I think you are right.
Then it was considered edgy, by a group.
Now it can be seen as insulting, and/or lame.
(Although I can’t recollect the entire movie).
That movie made a mockery of people who were racist. It was ground breaking at the time. You can’t show it now because people can see past the language.
Casablanca. Never knew any one who saw it and didn’t like it.
Hudson Hawk, I really liked it.
Most people and critics did not.
Avatar.
I loved it because Cameron had obviously read all the same books that I had as a kid.
I don’t like the majority of sci-fi movies, like Star Wars. They are very popular but they’re not for me.
Snyder’s Man of Steel.
It’s CRAP!
@rebbel That is a great answer. Blazing Saddles was designed to make fun of society as a whole. It was hilarious. Today, though, as you and @Smashley discussed, people would get wrapped around the axle of the identity politics of the show, missing that it is making fun of the people that were denigrating blacks and gays. By today’s standards it would trip a ton of triggers by people that are looking to be tripped. In the day, it was seen as the ridicule it made of every close-minded racist in the country.

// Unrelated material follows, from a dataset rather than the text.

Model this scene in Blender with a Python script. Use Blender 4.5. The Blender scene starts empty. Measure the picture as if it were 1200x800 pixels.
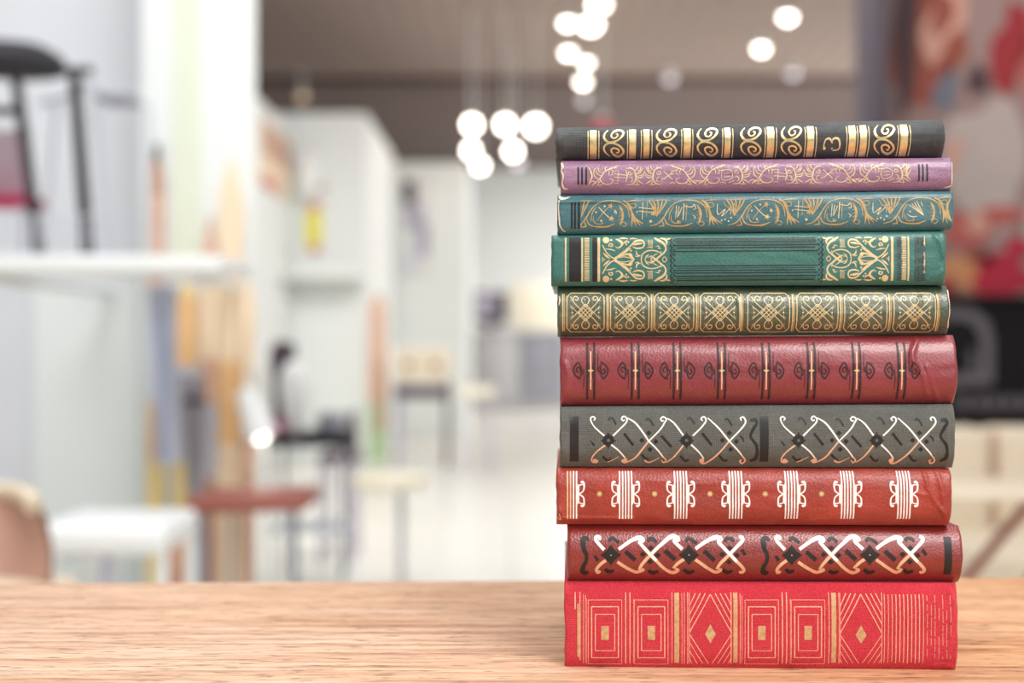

Not to mention career politicians.
Deliverance +
Three Amigos –
Casino +
Basically every movie with Charles Bronson -
“The Way We Were.” Women cry, guys snooze…
@seawulf575 – an alternative perspective that still tracks is that society isn’t seen as being overtly racist anymore, and thus a world populated by overt racists is painfully anachronistic. We don’t need to lampoon overt racism, because lampooning posits overt racism as a common feature of the culture that needs to be mocked to be stripped in its power. For the jokes to be funny, you have to deeply understand they are about the world as it used to be, and not, as comedy usually presents, about the contemporary world.
I don’t think anyone is complaining about the depictions of corrupt governors.